Amazing what our minds can do with a little suggestion. If your are a strong visual thinker you probably created a whole diorama around those four items. Now let's see how close I manipulated your scene. If I'm right, your scene is of a person the same gender as you who is feeling sad about leaving, possibly sitting on their suit case or holding it in a melancholic manner. They are alone on the platform of a train station on a rainy night.

If this is the scene you envisioned then you understand that a train symbolizes a journey, adventure, travel, communing to or away from your location, the exotic. A lamp post signifies illumination, lighting a path, loneliness, finding your way, guidance, isolation. A suitcase represents travel, ownership, possessions, displacement, journey, adventure, the unknown. A puddle is symbolic of childhood, depression, sadness, mischief, change.

Based on those predetermined associations I can guess that the majority of people reading this post will come to the conclusion I gave above. As for gender, we tend to project ourselves into our scenes. If you didn't come to the same conclusion don't worry. It doesn't mean you "don't get it", it could just mean you think further outside the box than others.

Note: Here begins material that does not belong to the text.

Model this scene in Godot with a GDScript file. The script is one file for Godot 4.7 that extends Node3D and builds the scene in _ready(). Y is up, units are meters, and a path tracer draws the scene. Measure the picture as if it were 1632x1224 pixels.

These examples just scratch the surface of what can be done with a strong knowledge of visual language. The nuances can be subtle, almost imperceptible when created by a true artist. But there is also an energy when done by someone who is exploring their voice. There is something to be said about blind exploration too, as long as you have the courage to explore.

Photographic language is further enhanced, or manipulated, by the technology itself. Processing and printing techniques further push the possibilities of expression. Through the use of photographic tools such as editing programs you can create visions not represented by nature alone. Imagination can step in to further the playing field. All this adds to and enhances your visual language. The key is to start developing that vocabulary.

This is done by studying other people's work. Not just photographers either. There is a lot to be learned from painters and film makers, sculptors and other visual artists. Begin by looking at the works of artists that appeal to you visually. Don't just look at their work but rather, see their work. Analyze it, take it apart, separate it into their basic components and put them back together. Try replicating it yourself and when you fail (notice I said when) don't give up. Try it again.

Before long you will start building a library of symbols that work and flow and create ideas and suggest concepts or evoke emotions. These will become elements in you palette when you start making images and not just taking them.

So, off you go, with visions of... who knows what... in your head. Go off and create.